C’est l’histoire de l’oignon que l’on pèle, après une pelure il y en a une autre, et encore une autre couche et l’on doit vous aider à peler toutes ces couches, pour les intégrer à votre vie sans qu’elles vous fassent souffrir encore.
Normalement je devais travailler sur cette esquisse :
Mais j’en suis incapable aujourd’hui, c’est la totale explosion dans ma tête. Cette souffrance que j’ai à l’intérieur de moi, me pousse à me sentir seule aussi derrière cet écran, et seule avec mon crayon.
Je dis bien c’est cette souffrance qui me pousse à sentir cela, car Béatrice sait qu’elle n’est pas seule, mais c’est mon cerveau, qui lui parfois ne le comprend pas, il reste en mode : « déraillement, ça disjoncte ». Il y a comme une partie émotionnelle qui est là qui a subi ces multiples traumatismes. Et l’adulte Béatrice essaie de survivre au milieu de cette bouillasse du passé qui est remontée avec une extrême violence depuis les derniers événements que j’ai vécu et les attentats.
Je suis cette espèce d’oignon auquel il faut enlever ces multiples couches de ce passé afin que je puisse mieux respirer, mieux avancer, et je dirai pour mieux vivre, car ce mot là, oui il est important pour moi : Vivre.
Pour la réalisation de mon esquisse, j’ai commencé par dessiner l’oignon avec cette expression de souffrance. Bien sûr, j’aurais pu réaliser un oignon avec un sourire, mais je me rends compte que garder des situations en soi qui font mal, en fin de compte, la douleur ne finit jamais de grandir, et ça finit par exploser car c’est devenu ingérable pour mon cerveau.
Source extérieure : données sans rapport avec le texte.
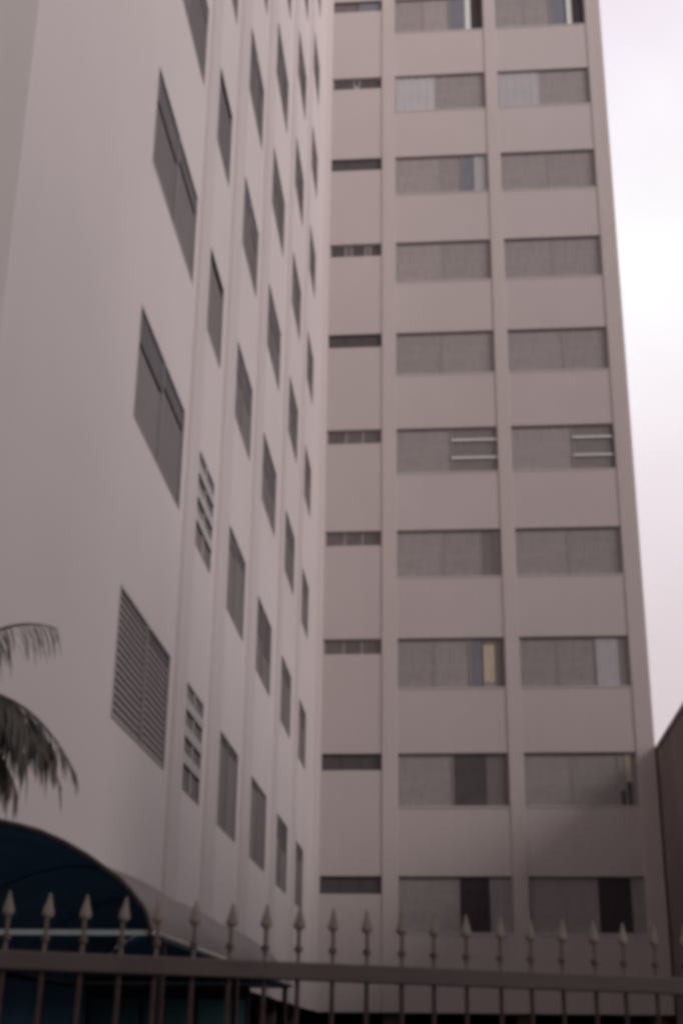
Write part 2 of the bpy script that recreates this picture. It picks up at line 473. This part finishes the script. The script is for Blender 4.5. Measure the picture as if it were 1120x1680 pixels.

Alors ça fait une explosion, ça fait boum ça explose comme une bombe comme une bombe atomique, et c’est insupportable.
J’ai ensuite continué mon esquisse en dessinant ce corps qui se tord de douleur, car c’est bien cela le corps vit encore et subit la douleur physique liée aux traumatismes. Et mon cerveau me renvoie la frayeur, les angoisses, les terreurs diverses, mes hurlements etc.
Le passé est venu m’aspirer et me ramener lui et me fait sentir la mort.
Pour la réalisation du manteau de mon esquisse, je me suis sentie obligée d’y mettre de la couleur, je parle pour l’oignon.
Pour le corps couleur noire estompée avec les doigts. ça devait être comme ça.
Matériaux utilisés :
Dessin sur feuille de format de 36×48 cm à grain fin.
Je me suis servie de mes crayons de couleurs aquarelles, un pinceau et une goutte d’eau et je me suis servie aussi du crayon grafic 6B ? ‘b, et HB.
Que ressentez-vous ?
Hormis les dissociations, qui me perturbent beaucoup en ce moment, car leur violence est forte, j’ai ressenti des sensations bizarres et incompréhensibles, comme par exemple lors de la coloration du corps, je devais insister sur le contour du corps, j’ai ressenti une certaine force, à la limite de vouloir casser mon crayon.
Je ne suis pas arrivée à savoir si c’était de la colère ou un ras le bol de ressentir dans ma tête cette souffrance et cette impuissance.
Cette réaction a été la même pour l’oignon, comme si cette douleur ne devait pas sortir de celui-ci.
Il y avait ce moment aussi où je voulais prendre le cutter et me punir, c’est la même sensation qui est ressortie dans le fait de vouloir me soûler, voler très haut et mourir et revenir comme si rien était arrivé.
Mais il y a cette question qui est venue me titiller : n’y a t-il pas une autre partie émotionnelle qui recherche à se mettre en grand danger ? Qui chercherait à trouver une sensation plus forte pour atténuer cette souffrance dans ma tête ?
Et pour finir je recherchais Béatrice adulte au milieu de tout cela mais ça m’a été difficile. Je sais qu’elle est là, qu’elle existe, mais après c’est beaucoup plus compliqué pour la sentir en moi. Comme endormie je dirais, dans le brouillard.
Beaucoup d’images du passé sont venues tordre mon cerveau de douleur, et les douleurs physiques étaient aussi présentes, comme le mal de tête, mal aux niveau des chevilles, et cette sensation d’avoir été attachée, et d’avoir couru à en perdre la respiration. Et le fait aussi ne n’avoir pas pu dessiner sur une grande feuille comme d’habitude, la grandeur de l’espace de celle-ci, m’a effrayée.
Pour terminer je n’arrive pas à mettre un mot devant ce dessin.
Mais je sais une chose ça a du m’aider, mais pour l’instant c’est beaucoup trop envahi dans ce cerveau pour vous dire en quoi. Je le sais par l’expérience en dessinant.